D-Link is urging customers to replace its now obsolete line of DIR-865L Wireless Routers in reaction to a recently discovered critical command-injection bug that leaves users open to a denial-of-service attack.
The routers, first introduced in 2013, reached end-of-life support in Feb. 2016. In Aug. 2018, D-Link released a patch (1.20B01 beta) to address multiple security bugs. On Friday, Palo Alto Networks’ Unit 42 researchers publicly disclosed six additional bugs – one rated critical and five rated high severity.
“The vulnerabilities were found in the DIR-865L model of D-Link routers, which are meant for home network use,” researchers wrote. “The current trend towards working from home increases the likelihood of malicious attacks against home networks, which makes it even more imperative to keeping our networking devices updated.”
D-Link also notified customers of what it classified as “alleged” flaws found by the Unit 42 team. “The product has reached End of Life/End of Support (EOS), and there is no more extended support or development for them,” it wrote. Nevertheless, the company did release a “beta” patch (v1.20B01Beta01) on May 26, 2020.

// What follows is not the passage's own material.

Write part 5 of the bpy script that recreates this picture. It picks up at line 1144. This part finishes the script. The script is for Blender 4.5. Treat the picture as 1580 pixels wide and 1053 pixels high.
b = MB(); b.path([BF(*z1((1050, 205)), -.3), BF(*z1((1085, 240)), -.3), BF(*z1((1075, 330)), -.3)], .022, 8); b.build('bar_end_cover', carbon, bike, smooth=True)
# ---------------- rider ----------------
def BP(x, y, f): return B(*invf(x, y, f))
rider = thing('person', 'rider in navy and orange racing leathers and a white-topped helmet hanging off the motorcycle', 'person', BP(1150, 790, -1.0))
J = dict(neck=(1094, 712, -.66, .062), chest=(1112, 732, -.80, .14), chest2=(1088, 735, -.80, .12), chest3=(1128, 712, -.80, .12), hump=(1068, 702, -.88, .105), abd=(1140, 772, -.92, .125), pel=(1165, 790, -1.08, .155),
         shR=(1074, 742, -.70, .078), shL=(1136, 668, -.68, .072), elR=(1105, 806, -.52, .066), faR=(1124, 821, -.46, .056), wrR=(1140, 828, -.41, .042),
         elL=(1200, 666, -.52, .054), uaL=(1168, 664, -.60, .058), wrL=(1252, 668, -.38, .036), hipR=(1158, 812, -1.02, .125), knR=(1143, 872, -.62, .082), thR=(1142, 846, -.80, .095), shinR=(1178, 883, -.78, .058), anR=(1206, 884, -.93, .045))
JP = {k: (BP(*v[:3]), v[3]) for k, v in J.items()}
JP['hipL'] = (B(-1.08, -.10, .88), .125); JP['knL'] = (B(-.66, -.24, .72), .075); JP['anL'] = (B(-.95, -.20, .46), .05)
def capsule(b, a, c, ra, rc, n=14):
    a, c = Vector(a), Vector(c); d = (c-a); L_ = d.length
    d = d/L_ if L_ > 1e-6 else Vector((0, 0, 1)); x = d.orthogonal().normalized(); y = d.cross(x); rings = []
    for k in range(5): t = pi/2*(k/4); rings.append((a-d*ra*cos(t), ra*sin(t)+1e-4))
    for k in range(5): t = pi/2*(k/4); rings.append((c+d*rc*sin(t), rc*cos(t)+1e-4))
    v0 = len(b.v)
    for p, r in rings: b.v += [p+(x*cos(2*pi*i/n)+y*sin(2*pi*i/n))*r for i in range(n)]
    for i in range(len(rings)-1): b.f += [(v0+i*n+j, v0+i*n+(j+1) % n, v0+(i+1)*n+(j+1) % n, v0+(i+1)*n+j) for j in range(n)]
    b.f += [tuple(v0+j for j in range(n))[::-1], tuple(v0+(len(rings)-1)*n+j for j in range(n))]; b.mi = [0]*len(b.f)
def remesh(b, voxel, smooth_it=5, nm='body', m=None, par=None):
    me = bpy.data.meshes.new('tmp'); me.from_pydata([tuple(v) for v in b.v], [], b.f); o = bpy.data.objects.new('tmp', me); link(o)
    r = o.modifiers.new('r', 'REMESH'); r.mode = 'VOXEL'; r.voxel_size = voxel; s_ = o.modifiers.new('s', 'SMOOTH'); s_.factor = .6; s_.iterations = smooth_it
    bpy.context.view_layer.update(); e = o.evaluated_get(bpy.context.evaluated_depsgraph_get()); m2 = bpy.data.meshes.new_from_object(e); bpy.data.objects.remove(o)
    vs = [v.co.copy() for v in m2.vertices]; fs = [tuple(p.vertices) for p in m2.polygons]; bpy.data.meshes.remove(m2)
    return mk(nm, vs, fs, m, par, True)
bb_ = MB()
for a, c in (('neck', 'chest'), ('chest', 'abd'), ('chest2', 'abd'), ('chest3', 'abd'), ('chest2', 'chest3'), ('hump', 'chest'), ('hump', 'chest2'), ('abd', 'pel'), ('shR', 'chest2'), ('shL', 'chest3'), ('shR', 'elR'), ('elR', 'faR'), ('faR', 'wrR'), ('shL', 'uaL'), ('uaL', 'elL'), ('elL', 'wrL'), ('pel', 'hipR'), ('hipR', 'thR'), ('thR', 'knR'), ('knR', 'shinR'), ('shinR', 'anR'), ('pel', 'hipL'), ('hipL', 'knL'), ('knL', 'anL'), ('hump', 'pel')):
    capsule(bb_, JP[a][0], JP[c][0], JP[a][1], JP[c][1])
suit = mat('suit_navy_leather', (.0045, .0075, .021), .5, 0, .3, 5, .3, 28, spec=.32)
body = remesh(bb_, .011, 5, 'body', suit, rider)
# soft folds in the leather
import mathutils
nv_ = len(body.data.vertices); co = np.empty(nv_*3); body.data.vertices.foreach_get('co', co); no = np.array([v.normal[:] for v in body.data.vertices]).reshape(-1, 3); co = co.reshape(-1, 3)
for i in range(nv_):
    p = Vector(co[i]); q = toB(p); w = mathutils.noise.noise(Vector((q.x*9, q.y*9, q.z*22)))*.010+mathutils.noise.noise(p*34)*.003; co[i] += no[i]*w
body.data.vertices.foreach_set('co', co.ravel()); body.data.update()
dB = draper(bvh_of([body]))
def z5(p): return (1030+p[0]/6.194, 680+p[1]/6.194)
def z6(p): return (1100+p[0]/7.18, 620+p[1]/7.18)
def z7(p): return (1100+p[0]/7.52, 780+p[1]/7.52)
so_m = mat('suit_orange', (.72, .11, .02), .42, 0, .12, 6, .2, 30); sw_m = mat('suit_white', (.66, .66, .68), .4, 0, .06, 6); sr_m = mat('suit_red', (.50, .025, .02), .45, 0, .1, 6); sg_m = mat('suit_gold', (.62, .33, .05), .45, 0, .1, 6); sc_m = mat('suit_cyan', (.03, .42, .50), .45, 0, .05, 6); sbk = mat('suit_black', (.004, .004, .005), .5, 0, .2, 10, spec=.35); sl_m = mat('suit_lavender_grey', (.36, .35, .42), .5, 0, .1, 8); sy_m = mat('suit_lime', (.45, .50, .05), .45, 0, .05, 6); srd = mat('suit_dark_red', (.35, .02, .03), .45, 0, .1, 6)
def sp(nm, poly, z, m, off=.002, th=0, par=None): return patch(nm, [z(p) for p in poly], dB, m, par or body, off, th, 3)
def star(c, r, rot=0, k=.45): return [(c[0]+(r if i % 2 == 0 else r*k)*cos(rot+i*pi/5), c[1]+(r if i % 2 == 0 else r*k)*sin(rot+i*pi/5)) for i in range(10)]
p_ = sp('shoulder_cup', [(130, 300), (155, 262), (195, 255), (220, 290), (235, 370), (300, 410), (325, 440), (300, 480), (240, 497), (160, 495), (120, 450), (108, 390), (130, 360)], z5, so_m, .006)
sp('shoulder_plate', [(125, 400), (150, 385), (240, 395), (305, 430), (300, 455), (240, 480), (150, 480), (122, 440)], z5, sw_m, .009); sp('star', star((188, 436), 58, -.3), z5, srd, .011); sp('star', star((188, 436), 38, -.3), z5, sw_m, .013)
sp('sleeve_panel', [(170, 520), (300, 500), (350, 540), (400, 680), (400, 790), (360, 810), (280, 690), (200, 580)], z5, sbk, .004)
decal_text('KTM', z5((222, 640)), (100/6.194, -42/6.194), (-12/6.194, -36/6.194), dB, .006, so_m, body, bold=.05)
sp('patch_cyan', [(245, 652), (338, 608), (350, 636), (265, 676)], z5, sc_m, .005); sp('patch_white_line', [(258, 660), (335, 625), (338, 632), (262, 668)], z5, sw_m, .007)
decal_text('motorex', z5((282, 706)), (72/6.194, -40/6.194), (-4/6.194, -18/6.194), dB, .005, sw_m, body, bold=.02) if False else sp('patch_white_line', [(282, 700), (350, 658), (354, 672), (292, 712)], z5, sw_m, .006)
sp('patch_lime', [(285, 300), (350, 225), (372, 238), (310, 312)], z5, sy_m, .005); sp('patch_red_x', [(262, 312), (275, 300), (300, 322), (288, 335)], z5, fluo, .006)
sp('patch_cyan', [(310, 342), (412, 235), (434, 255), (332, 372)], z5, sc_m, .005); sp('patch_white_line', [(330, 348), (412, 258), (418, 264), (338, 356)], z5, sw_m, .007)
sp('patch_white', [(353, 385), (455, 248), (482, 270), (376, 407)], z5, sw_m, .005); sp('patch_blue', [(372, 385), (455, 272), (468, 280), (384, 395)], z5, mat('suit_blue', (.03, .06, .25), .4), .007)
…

“Owners of the DIR-865L who use this product beyond EOS, at their own risk, should manually update to the latest firmware. These beta releases are a result of investigating and understanding the report and out complete investigation of the entire family of products that may be affected. Firmware released after EOS is a standard operating procedure,” D-Link’s advisory warns.
According to the advisory, the D-Link patch only fixes three bugs found by Unit 42; the cross-site scripting bug (CVE-2020-13786), inadequate encryption strength (CVE-2020-13785) and one of the cleartext storage of sensitive information flaws (CVE-2020-13786).
The most serious of the bugs is the critical command-injection (CVE-2020-13782) vulnerability. “The web interface for this router is controlled by the backend engine called cgibin.exe. Most requests for web pages are sent to this controller. If a request for scandir.sgi is made, a malicious actor can inject arbitrary code to be executed on the router with administrative privileges,” researchers wrote.
Those admin privileges can be pilfered via chaining a second high-severity bug (CVE-2020-13786), found by Unit 42. This second bug, patched by D-Link in May, allows an attacker to steal active session cookie via the admin’s web page, which are vulnerable to a cross-site request forgery attack, researchers said.
D-Link’s DIR-865L Wireless AC 1750 had previously been singled out in research by Independent Security Evaluators at the hacker convention DEF CON 2014. Researchers lumped the router into a group of 13 popular SOHO Wi-Fi routers open to some sort of local or remote attack.
In lieu of replacing hardware, or the availability of patches for all bugs, Unit 42 researchers recommend configuring routers to “default all traffic to HTTPS to defend against session hijacking attacks” and changing the router’s time zone to defend against malicious actors who are “calculating the randomly generated session id.”